El Presidente de Honor y Fundador de los Cachópers, máximo de Mareo y glorioso Apertura del Belenos sigue poniendo a los vecinos gabachos en su sitio y de paso les enseña algo de las energías renovables que buena falta les hace ahora que el mundo parece dar la espalda a la nuclear.
Hoy, el Decano de la prensa asturiana le dedica un artículo que bien podía titularse "Un indignado más". Lejos de la Mocina, de su Mareo natal y de la tortilla de Carmina, este paisano, lejos de indignarse, quedó hasta los cojones del actual mercado laboral y se fue a hacer mundo.
Volverás Ale, volverás seguro, y para entonces al nivel que te mereces. Un abrazo.
Os dejo el artículo de Azahara Villacorta publicado hoy por El Comercio.
Hay un «gijonés de pura cepa» irreductible que vive en la ciudad gala de Maubeuge, en la región de Norte-Paso de Calais, a un tris de la frontera con Bélgica. Alejandro García Menéndez, 32 años, ingeniero técnico electrónico de Mareo, resiste cerca de la fortaleza de esta localidad de poco más de 30.000 habitantes que repelió varios asedios históricos gracias a su peculiar régimen laboral: «Una de las condiciones que me llevaron a aceptar este puesto es que, cada mes, te dan seis días para estar en casa. Trabajo tres semanas, a veces incluidos sábados y domingos, y después me paso otra en Gijón».
Sólo así se puede sobrellevar con alegría «una ciudad en la que, hasta marzo, hace un frío que pela», y en la que, «a partir de las siete o las ocho de la tarde, no ves un alma por la calle. O vas a comer a las dos y te miran como si comieses a las cinco. Te puede entrar una depresión que te mueres. Horrible». Así que, cuando hablamos del tiempo asturiano, avisa, «no sabemos de qué nos quejamos».
Pero es que no es sólo eso, sino que la ancestral antipatía entre ibéricos y galos no es un mito, sostiene. «Los franceses son un poco particulares. Y la verdad es que a los españoles no les miran demasiado bien». O lo que es lo mismo: «Si esperas que ellos se acerquen a ti los primeros para entablar una relación, vas listo».
Chovinistas o no, lo cierto es que los habitantes de Francia no tienen «nada que ver» con los de la mediterránea Italia, donde Alejandro pasó su último año de carrera como erasmus y donde aprendió el idioma que, paradójicamente, le abrió las puertas del mercado laboral francés.

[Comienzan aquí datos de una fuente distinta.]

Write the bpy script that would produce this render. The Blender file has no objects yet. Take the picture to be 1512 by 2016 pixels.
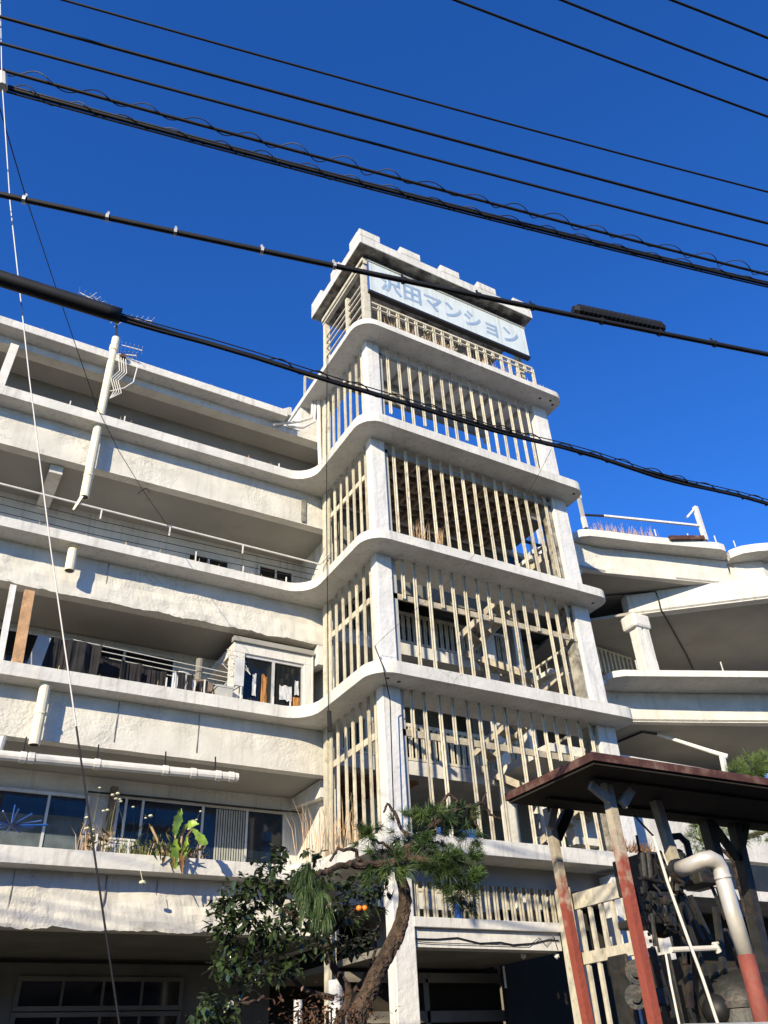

Porque su actual trabajo en la división enfocada a las energías renovables de un grupo empresarial que toca varios palos incluye desplazamientos más o menos frecuentes al país de la bota.
«En realidad, me contrataron porque necesitaban un ingeniero que hablase italiano», reconoce Alejandro, que antes había pasado «por una empresa pequeña en Gijón con un contrato de becario y dos años por El Musel. No de becario, pero casi».
Del futuro no tiene más certezas que la de seguir en Francia hasta septiembre. «Y, luego, al país que salga. Pero seguro que en España no será, porque no sale rentable hacer nada en el sector fotovoltaico». Así que, junto con su jefe, ya estudia nuevos destinos como Sudamérica o Sudáfrica, Estados Unidos o India.
«No es que me apetezca, pero no hay otra opción». Y, aunque sus padres, Roberto y Consuelo, han acabado por animar a su único hijo a escapar de la crisis con el mantra «tiempo a volver siempre hay», las dos mujeres de su vida junto con su madre, explica Alejandro, lo llevan bastante peor. Su abuela Carmina, que le tiene preparada la tortilla que le gusta cada vez que viene, y su novia Cristina, que sigue viviendo en Gijón, son lo que le hace feliz: «Cuando mayor te haces, más necesitas a tu familia». La pareja quiere estar junta, claro, pero, «si el próximo destino es el desierto, no es plan de llevarla a vivir en un barracón. Hay que verlo, porque es complicado». De momento, ahí siguen los dos, irreductibles.